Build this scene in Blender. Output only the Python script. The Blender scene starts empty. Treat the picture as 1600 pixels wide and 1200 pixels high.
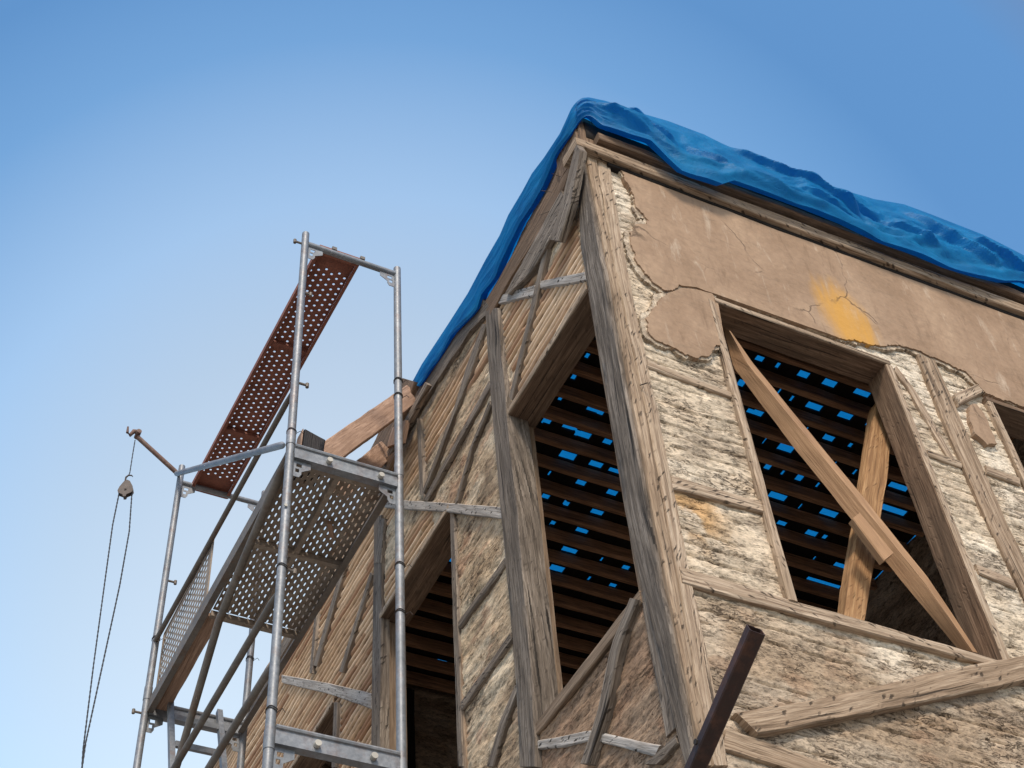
import bpy, math, random
import numpy as np
from mathutils import Vector
from math import radians, pi, sin, cos
random.seed(7); RS = np.random.RandomState(11)
S = bpy.context.scene
# ---------------------------------------------------------------- camera
FOC = 2295.8
YAW, PIT, ROLL = radians(29.949), radians(48.899), radians(-5.608)
_f = np.array([cos(PIT)*sin(YAW), cos(PIT)*cos(YAW), sin(PIT)])
_r = np.array([cos(YAW), -sin(YAW), 0.0]); _u = np.cross(_r, _f)
_R = _r*cos(ROLL)+_u*sin(ROLL); _U = -_r*sin(ROLL)+_u*cos(ROLL)
CAM = np.array([-2.86993, -3.84753, 1.6])
cd = bpy.data.cameras.new('camera'); co = bpy.data.objects.new('camera', cd)
S.collection.objects.link(co); S.camera = co
cd.sensor_width = 36; cd.lens = 36*FOC/1600; cd.clip_start = 0.05; cd.clip_end = 3000
from mathutils import Matrix
M = Matrix([[_R[0], _U[0], -_f[0], CAM[0]], [_R[1], _U[1], -_f[1], CAM[1]], [_R[2], _U[2], -_f[2], CAM[2]], [0, 0, 0, 1]])
co.matrix_world = M
# ---------------------------------------------------------------- light
SUN_EL, SUN_AZ = radians(46), radians(203)      # azimuth clockwise from +Y
w = bpy.data.worlds.new('World'); S.world = w; w.use_nodes = True
nt = w.node_tree; nt.nodes.clear()
sky = nt.nodes.new('ShaderNodeTexSky'); sky.sky_type = 'NISHITA'; sky.sun_disc = False
sky.sun_elevation = SUN_EL; sky.sun_rotation = SUN_AZ
sky.altitude = 200; sky.air_density = 1.2; sky.dust_density = 1.5; sky.ozone_density = 3.0
bg = nt.nodes.new('ShaderNodeBackground'); bg.inputs['Strength'].default_value = 0.15
wo = nt.nodes.new('ShaderNodeOutputWorld')
# the haze glow low over the street: brighter and paler round one direction of the sky, deeper blue away from it
_g = _f+_R*(600-800)/FOC-_U*(1000-600)/FOC; _g /= np.linalg.norm(_g)
tcw = nt.nodes.new('ShaderNodeTexCoord'); dt = nt.nodes.new('ShaderNodeVectorMath'); dt.operation = 'DOT_PRODUCT'
nt.links.new(tcw.outputs['Generated'], dt.inputs[0]); dt.inputs[1].default_value = tuple(_g)
mr = nt.nodes.new('ShaderNodeMapRange'); mr.inputs['From Min'].default_value = .8; mr.inputs['From Max'].default_value = 1.0
nt.links.new(dt.outputs['Value'], mr.inputs['Value'])
rp = nt.nodes.new('ShaderNodeValToRGB'); cr = rp.color_ramp
for _ in range(5): cr.elements.new(.5)
for e, (p_, c_) in zip(cr.elements, [(.08, (1.0, .97, .92)), (.24, (.76, 1.1, 1.2)), (.455, (.75, 1.1, 1.2)), (.60, (1.12, 1.42, 1.40)), (.78, (2.3, 2.1, 1.68)), (.89, (2.9, 2.25, 1.58)), (.96, (3.3, 2.4, 1.6))]):
    e.position = p_; e.color = (c_[0]/4, c_[1]/4, c_[2]/4, 1)
nt.links.new(mr.outputs[0], rp.inputs[0])
x4 = nt.nodes.new('ShaderNodeVectorMath'); x4.operation = 'SCALE'; x4.inputs[3].default_value = 4; nt.links.new(rp.outputs[0], x4.inputs[0])
ml = nt.nodes.new('ShaderNodeVectorMath'); ml.operation = 'MULTIPLY'; nt.links.new(sky.outputs[0], ml.inputs[0]); nt.links.new(x4.outputs[0], ml.inputs[1])
nt.links.new(ml.outputs[0], bg.inputs[0]); nt.links.new(bg.outputs[0], wo.inputs[0])
sl = bpy.data.lights.new('sun', 'SUN'); so = bpy.data.objects.new('sun', sl); S.collection.objects.link(so)
sl.energy = 2.3; sl.angle = radians(11); sl.color = (1.0, 0.87, 0.72)
sd = Vector((sin(SUN_AZ)*cos(SUN_EL), cos(SUN_AZ)*cos(SUN_EL), sin(SUN_EL)))
so.rotation_euler = sd.to_track_quat('Z', 'Y').to_euler(); so.location = (-20, -30, 30)
S.view_settings.view_transform = 'Standard'; S.view_settings.look = 'None'
S.view_settings.exposure = 0.5; S.view_settings.gamma = 1
S.cycles.max_bounces = 8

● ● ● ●

• Goal of the exercise: Look through the material and copy each line that has "scene".

• Reply to the task:
Build this scene in Blender. Output only the Python script. The Blender scene starts empty. Treat the picture as 1600 pixels wide and 1200 pixels high.
S = bpy.context.scene